Saturday, January 2, 2016

The Big Ten Loses Another Rose Bowl


I grew up in the Midwest and attended a Big Ten school (two of them actually) so take this for what it’s worth. But there’s a reason why I concluded decades ago that the Rose Bowl was the surest bet in sports—always take the Pac 10 team—and it wasn’t because I thought the Pac 10 was simply the better conference.

Put simply, the traditional Rose Bowl matchup pits a warm weather conference school against a cold weather conference in warm, ideal conditions. It’s also a home game for the Pac 10; literally for UCLA, more or less for the other schools. Arguably the likely worst weather locations in the Pac10 is better than the best weather locations in the Big Ten (leaving Maryland out of it). No surprise then that Big Ten teams tend to be of the run the ball variety while their counterparts out west are more balanced between run and pass.

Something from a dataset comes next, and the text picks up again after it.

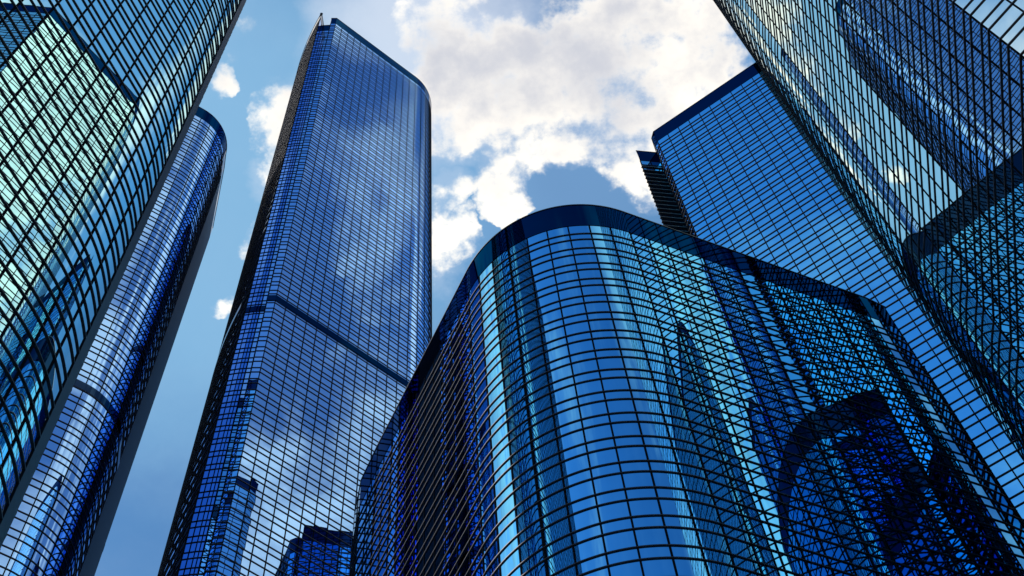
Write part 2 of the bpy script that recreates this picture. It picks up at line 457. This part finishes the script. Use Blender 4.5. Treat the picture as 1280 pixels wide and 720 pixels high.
# ragged outlines: the direction is stirred a little before it is measured against each bank
wn = nd("ShaderNodeTexNoise"); L.new(P2, wn.inputs["Vector"]); wn.inputs["Scale"].default_value = 16; wn.inputs["Detail"].default_value = 5; wn.inputs["Roughness"].default_value = .6
ws = nd("ShaderNodeVectorMath", operation='SUBTRACT'); L.new(wn.outputs["Color"], ws.inputs[0]); ws.inputs[1].default_value = (.5, .5, .5)
wm = nd("ShaderNodeVectorMath", operation='SCALE'); L.new(ws.outputs[0], wm.inputs[0]); wm.inputs[3].default_value = 0.07
wa = nd("ShaderNodeVectorMath", operation='ADD'); L.new(D, wa.inputs[0]); L.new(wm.outputs[0], wa.inputs[1])
wd = nd("ShaderNodeVectorMath", operation='NORMALIZE'); L.new(wa.outputs[0], wd.inputs[0]); DW = wd.outputs[0]
tot = None
for x, y, z, r, wgt in BL:
    l = math.sqrt(x*x+y*y+z*z)
    d = nd("ShaderNodeVectorMath", operation='DOT_PRODUCT'); L.new(DW, d.inputs[0]); d.inputs[1].default_value = (x/l, y/l, z/l)
    # 1-(a/r)^2 falls off to zero at the edge of each cloud bank
    rr = r*1.25
    v = maprange(d.outputs["Value"], math.cos(rr), 1.0, 0.0, abs(wgt), smooth=False)
    if tot is None: tot = v
    elif wgt > 0: tot = math_('ADD', tot, v)
    else: tot = math_('SUBTRACT', tot, v)
mask = math_('MINIMUM', math_('MAXIMUM', tot, -0.5), 1.15)
f1 = noise(P2, 13.0, 10, .56, (3.1, 1.7, 0)); f2 = noise(P2, 34.0, 8, .6, (7, 2, 5))
fb = math_('ADD', math_('MULTIPLY', f1, .6), math_('MULTIPLY', f2, .4))
dens = math_('ADD', math_('MULTIPLY', mask, .42), math_('SUBTRACT', math_('MULTIPLY', fb, 3.0), 1.5))
cov_view = math_('MULTIPLY', maprange(dens, 0.06, 0.44, 0, 1), maprange(mask, 0.0, 0.15, 0, 1))
# open sky elsewhere: scattered fair-weather cloud
g1 = noise(P2, 1.7, 8, .55, (0.4, 9.2, 2)); 
dv = nd("ShaderNodeVectorMath", operation='DOT_PRODUCT'); L.new(D, dv.inputs[0]); dv.inputs[1].default_value = (-0.0526306, 0.4445487, 0.8942072)
infr = maprange(dv.outputs["Value"], math.cos(R(30)), math.cos(R(19)), 0, 1)
cov_else = maprange(math_('SUBTRACT', g1, math_('MULTIPLY', infr, 0.35)), 0.50, 0.68, 0, 1)
cov = math_('MAXIMUM', cov_view, cov_else)
# thin streaky cloud to the east
th = noise(P2, 10.0, 8, .52, (5.5, 3.3, 8), 0.4)
de = nd("ShaderNodeVectorMath", operation='DOT_PRODUCT'); L.new(D, de.inputs[0]); de.inputs[1].default_value = Vector((0.42, -0.10, 0.90)).normalized()
east = maprange(de.outputs["Value"], math.cos(R(26)), math.cos(R(12)), 0, 1)
thin = math_('MULTIPLY', maprange(th, .45, .64, .05, .8), east)
cov = math_('MAXIMUM', cov, thin)
# thin high haze round the cloud bank
hz = maprange(math_('ADD', tot, math_('MULTIPLY', f1, .5)), .1, 1.2, 0, .35)
# cloud shading: bright rims, warm grey bellies
sh = noise(P2, 5.0, 6, .55, (11, 4, 1))
bel = maprange(math_('ADD', math_('MULTIPLY', sh, 1.0), math_('MULTIPLY', dens, .25)), .48, .86, 0, 1)
ccol = mixc(bel, (1.42, 1.32, 1.14), (0.64, 0.66, 0.73))
# haze left of the bank; added sky brightness north-west and east for mirrored glass
def veil(v, r0, r1, amt, src):
    n = nd("ShaderNodeVectorMath", operation='DOT_PRODUCT'); L.new(DW, n.inputs[0]); n.inputs[1].default_value = Vector(v).normalized()
    return maprange(n.outputs["Value"], math.cos(r0), math.cos(r1), 0, amt)
hz = math_('MAXIMUM', hz, veil((-0.035, 0.285, 0.957), 0.10, 0.03, 0.78, None))
hz = math_('MAXIMUM', hz, veil((0.055, 0.377, 0.9245), 0.08, 0.02, 0.07, None))
east_brighten = veil((0.33, 0.17, 0.93), 0.36, 0.10, 0.55, None)  # added azure that brightens the sky the left tower mirrors
skye = mixc(east_brighten, skyc.outputs[0], (0.13/SKY_S, 0.43/SKY_S, 0.85/SKY_S))
skye = mixc(veil((-0.190, 0.365, 0.911), 0.24, 0.05, 0.58, None), skye, (0.34/SKY_S, 0.66/SKY_S, 0.92/SKY_S))  # paler sky, put in partly to brighten the right tower's reflection
skye = mixc(veil((0.04, 0.390, 0.92), 0.15, 0.03, 0.3, None), skye, (0.22/SKY_S, 0.50/SKY_S, 0.85/SKY_S))
base = mixc(hz, skye, (0.74/SKY_S, 0.82/SKY_S, 0.95/SKY_S))
cs = nd("ShaderNodeVectorMath", operation='SCALE'); L.new(ccol, cs.inputs[0]); cs.inputs[3].default_value = 1/SKY_S
fin = mixc(cov, base, cs.outputs[0])
bg = nd("ShaderNodeBackground"); bg.inputs[1].default_value = SKY_S; L.new(fin, bg.inputs[0])
ow = nd("ShaderNodeOutputWorld"); L.new(bg.outputs[0], ow.inputs[0])

vs = sc.view_settings
vs.view_transform = 'Standard'; vs.look = 'None'; vs.exposure = 0; vs.gamma = 1; vs.use_curve_mapping = False
cy = sc.cycles
cy.max_bounces = 12; cy.glossy_bounces = 10; cy.diffuse_bounces = 2; cy.use_denoising = True
cy.sample_clamp_indirect = 6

And I would guess the differences are even more significant if we looked at high school football in the respective territories. Fall Friday nights in California, Arizona, Oregon, and Washington are a little more congenial than they are in say Minnesota, Michigan, Wisconsin. It would be astonishing if the pool of quarterbacks in the West wasn’t deeper than it is in the Midwest.

The point, if indeed I actually have one, is usually made on Sundays. After New Year’s Day the call goes out that Big Ten football isn’t very good. Then on Sunday, the Packers play and we are informed that no one wants to face them in the playoffs in Green Bay because January, Green Bay. If the Rose Bowl was played in say Soldier Field and The Polaris Bowl was played outdoors in Minneapolis on Jan. 1 we’d probably see the Big Ten winning more often.